New York City has long been described as both too American and not American enough, a contradiction that captures why it still unsettles its critics. Its appetite for money, density, immigration, and change has made it look less like an outlier than an exaggerated version of the country itself.
That is the argument running through the history work of Mike Wallace and Edwin G. Burrows, whose Gotham project turned New York into a lens for understanding the United States. Wallace died this past week, and the books he built with Burrows remain among the most ambitious accounts of any American city.
A City That Confused Outsiders
Since the republic’s early years, observers have treated New York as a place of excess and unease.
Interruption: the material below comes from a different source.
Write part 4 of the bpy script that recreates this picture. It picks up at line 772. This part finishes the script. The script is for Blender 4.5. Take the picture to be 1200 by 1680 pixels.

During its brief role as the first American capital under the Constitution, a Boston newspaper called it “a vortex of folly and dissipation.”
Later critics made similar complaints for similar reasons: the city seemed crowded, globally connected, and harder to fit into romantic ideas of “real America.” Its energy was often read as corruption rather than possibility.
The Scale of the Gotham Project
Wallace and Burrows spent decades trying to explain how the city became so central to the national story. Their work produced the Pulitzer Prize-winning Gotham: A History of New York City to 1898, followed by Wallace’s Greater Gotham and Gotham at War, which carry the history through 1945.
| Book | Author | Coverage | Note |
|---|---|---|---|
| Gotham: A History of New York City to 1898 | Mike Wallace and Edwin G. Burrows | Through 1898 | Won the Pulitzer Prize |
| Greater Gotham | Mike Wallace | Continues the city’s story | Published in 2017 |
| Gotham at War | Mike Wallace | Through 1945 | Published in 2025 |
What sets the series apart is its combination of scale and readability. The books are encyclopedic without feeling dry, and they treat the city’s contradictions as something to be understood rather than flattened.
Why New York Kept Defying Simple Explanations
The challenge of “seeing New York,” as Wallace and Burrows put it, was partly historical. The city changed too quickly, shifting from a 17th-century trading post to an 18th-century colonial seaport and then to a national center of finance, culture, and manufacturing.
It was also sensory overload. Writers struggled to describe Broadway and often reached for water imagery, while Henry Theodore Tuckerman, writing in The Atlantic in 1866, marveled at the city’s global marketplace of goods, from Persian carpets to Nevada silver and China ware.
That same overload made New York a place of moral panic and admiration at once. Some observers saw “a monied aristocracy of debauched nouveaux riches” on one side and “a threatening mass of degenerate immigrants” on the other, while others praised the city as an economic engine and a multiracial blend of useful forces.
One upstate doctor, Joel Ross, warned in 1851 that the city’s “trials, losses, frowns, failures, pestilence, poverty, and hypocrisy” made it like a bright light that lured flies to ruin. A different writer answered in 1857 that New York was “the locomotive of these United States.”
What The Books Reveal About America
The deeper point of the Gotham series is that New York is not a side story. It is one of the places where the country’s recurring arguments over commerce, inequality, immigration, identity, openness, and belonging are most visible.
That is why the city’s name has become shorthand for national forces far beyond its borders, from Wall Street to Ellis Island to Broadway. In that sense, New York does not sit outside the American story; it shows that story at full intensity.